| TASK DIRECTIONS |
Quote exactly, and only, the lines from the one with "Reconstruct this image" down to the one with "from mathutils import", both included.

| DATA SECTION |
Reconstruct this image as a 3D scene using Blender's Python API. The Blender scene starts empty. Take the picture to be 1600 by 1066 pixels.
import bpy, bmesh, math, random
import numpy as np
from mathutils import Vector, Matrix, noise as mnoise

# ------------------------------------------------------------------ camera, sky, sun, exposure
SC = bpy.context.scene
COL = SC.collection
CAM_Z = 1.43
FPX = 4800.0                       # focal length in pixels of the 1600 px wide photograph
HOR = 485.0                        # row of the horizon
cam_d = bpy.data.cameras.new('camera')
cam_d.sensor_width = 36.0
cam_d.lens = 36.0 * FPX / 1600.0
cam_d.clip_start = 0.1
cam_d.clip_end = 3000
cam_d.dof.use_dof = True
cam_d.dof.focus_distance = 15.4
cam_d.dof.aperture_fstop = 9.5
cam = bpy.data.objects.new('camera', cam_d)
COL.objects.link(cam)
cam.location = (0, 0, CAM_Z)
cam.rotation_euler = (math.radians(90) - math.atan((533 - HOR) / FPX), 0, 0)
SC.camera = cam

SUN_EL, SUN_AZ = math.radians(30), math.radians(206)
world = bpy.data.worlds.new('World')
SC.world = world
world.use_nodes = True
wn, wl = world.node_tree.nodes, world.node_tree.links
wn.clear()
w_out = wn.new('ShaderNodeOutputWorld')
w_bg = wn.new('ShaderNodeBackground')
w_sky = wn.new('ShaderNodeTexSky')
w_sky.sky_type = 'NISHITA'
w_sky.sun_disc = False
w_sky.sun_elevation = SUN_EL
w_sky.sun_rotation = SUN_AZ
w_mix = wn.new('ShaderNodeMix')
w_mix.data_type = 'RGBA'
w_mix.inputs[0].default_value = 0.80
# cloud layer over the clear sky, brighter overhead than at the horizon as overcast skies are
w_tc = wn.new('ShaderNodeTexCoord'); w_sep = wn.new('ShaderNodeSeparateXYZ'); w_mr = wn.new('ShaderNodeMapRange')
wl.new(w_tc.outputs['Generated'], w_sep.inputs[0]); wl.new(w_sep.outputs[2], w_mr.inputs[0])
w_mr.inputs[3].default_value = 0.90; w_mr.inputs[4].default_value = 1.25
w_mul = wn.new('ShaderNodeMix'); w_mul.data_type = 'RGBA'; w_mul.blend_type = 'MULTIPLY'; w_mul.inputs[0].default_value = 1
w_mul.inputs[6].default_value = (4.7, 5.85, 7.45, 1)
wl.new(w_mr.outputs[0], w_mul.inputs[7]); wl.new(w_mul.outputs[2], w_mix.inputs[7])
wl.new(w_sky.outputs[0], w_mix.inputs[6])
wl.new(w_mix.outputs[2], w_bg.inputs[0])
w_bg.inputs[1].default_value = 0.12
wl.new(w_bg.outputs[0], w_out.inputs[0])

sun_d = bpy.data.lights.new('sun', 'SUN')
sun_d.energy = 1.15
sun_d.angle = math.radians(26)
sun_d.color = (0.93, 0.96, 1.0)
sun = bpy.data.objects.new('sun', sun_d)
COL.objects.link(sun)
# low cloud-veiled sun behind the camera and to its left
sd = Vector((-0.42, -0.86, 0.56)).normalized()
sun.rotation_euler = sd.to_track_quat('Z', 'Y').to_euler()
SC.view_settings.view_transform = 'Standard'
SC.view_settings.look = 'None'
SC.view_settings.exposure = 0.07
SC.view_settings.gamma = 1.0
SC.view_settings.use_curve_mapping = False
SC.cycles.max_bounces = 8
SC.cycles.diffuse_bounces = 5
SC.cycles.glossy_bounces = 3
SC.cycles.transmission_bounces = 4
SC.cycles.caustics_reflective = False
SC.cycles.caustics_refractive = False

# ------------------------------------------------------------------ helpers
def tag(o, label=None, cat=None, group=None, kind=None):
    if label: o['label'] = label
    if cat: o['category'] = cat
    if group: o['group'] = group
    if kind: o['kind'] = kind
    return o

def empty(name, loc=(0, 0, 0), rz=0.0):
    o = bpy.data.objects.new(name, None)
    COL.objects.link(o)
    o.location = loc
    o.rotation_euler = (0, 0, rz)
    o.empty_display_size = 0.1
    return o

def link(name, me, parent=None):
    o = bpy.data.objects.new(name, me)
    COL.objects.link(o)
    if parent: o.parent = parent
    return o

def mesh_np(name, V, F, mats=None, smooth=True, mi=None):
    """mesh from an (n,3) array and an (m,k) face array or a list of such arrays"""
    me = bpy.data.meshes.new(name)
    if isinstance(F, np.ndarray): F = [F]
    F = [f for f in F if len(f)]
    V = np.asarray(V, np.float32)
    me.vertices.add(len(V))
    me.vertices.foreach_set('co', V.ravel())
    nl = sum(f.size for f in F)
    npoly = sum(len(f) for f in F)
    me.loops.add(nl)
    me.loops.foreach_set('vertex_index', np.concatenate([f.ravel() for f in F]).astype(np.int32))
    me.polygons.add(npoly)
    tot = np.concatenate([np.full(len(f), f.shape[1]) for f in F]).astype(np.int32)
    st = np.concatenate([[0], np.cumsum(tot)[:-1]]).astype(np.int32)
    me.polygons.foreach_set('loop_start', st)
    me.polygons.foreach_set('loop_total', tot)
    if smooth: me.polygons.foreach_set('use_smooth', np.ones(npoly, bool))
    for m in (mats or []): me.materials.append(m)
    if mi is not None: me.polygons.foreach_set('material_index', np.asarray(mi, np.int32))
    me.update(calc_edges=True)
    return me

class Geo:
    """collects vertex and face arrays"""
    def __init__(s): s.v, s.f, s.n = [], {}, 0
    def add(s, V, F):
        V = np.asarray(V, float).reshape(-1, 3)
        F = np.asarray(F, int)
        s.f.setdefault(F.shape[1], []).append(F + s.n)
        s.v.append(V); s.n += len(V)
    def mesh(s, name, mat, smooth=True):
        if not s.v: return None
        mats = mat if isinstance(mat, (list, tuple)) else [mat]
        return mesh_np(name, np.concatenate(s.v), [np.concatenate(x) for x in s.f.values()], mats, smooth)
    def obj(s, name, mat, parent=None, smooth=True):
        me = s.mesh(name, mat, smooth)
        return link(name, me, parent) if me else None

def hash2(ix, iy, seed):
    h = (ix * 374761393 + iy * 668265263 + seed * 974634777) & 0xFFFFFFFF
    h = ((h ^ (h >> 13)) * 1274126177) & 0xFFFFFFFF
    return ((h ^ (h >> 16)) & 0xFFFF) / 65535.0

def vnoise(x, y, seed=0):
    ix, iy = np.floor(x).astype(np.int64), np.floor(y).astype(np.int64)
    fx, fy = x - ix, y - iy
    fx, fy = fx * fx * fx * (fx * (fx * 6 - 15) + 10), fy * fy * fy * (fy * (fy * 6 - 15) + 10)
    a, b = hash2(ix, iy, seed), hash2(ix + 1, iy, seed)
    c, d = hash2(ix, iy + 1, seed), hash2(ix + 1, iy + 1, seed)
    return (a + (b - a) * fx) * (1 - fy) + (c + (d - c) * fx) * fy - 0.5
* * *
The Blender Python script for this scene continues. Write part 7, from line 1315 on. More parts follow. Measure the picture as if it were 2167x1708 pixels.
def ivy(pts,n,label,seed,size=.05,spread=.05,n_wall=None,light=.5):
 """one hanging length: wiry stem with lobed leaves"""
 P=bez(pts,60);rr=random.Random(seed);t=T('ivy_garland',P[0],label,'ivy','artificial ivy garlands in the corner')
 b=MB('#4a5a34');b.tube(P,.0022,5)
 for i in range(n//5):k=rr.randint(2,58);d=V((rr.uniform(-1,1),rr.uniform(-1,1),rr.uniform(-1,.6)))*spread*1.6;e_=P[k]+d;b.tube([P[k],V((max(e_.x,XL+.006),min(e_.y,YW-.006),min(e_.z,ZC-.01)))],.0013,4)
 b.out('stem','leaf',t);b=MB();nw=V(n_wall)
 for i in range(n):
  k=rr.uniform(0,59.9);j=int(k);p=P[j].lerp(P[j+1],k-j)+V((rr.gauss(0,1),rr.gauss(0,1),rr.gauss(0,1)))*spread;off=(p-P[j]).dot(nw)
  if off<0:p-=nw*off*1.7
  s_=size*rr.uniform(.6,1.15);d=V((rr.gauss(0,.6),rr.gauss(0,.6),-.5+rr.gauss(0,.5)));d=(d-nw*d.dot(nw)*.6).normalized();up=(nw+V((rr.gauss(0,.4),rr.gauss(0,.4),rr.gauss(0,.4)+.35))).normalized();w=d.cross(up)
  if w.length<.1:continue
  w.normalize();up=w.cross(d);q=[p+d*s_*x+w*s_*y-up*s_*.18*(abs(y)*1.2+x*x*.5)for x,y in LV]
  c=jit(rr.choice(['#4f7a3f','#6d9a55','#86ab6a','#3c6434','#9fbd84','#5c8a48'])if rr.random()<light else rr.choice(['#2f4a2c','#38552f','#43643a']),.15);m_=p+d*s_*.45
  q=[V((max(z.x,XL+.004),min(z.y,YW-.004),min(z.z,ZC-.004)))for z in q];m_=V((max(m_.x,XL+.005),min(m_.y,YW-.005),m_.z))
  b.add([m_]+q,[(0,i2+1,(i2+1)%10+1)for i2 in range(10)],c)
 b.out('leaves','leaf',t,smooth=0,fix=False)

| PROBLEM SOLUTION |
Reconstruct this image as a 3D scene using Blender's Python API. The Blender scene starts empty. Take the picture to be 1600 by 1066 pixels.
import bpy, bmesh, math, random
import numpy as np
from mathutils import Vector, Matrix, noise as mnoise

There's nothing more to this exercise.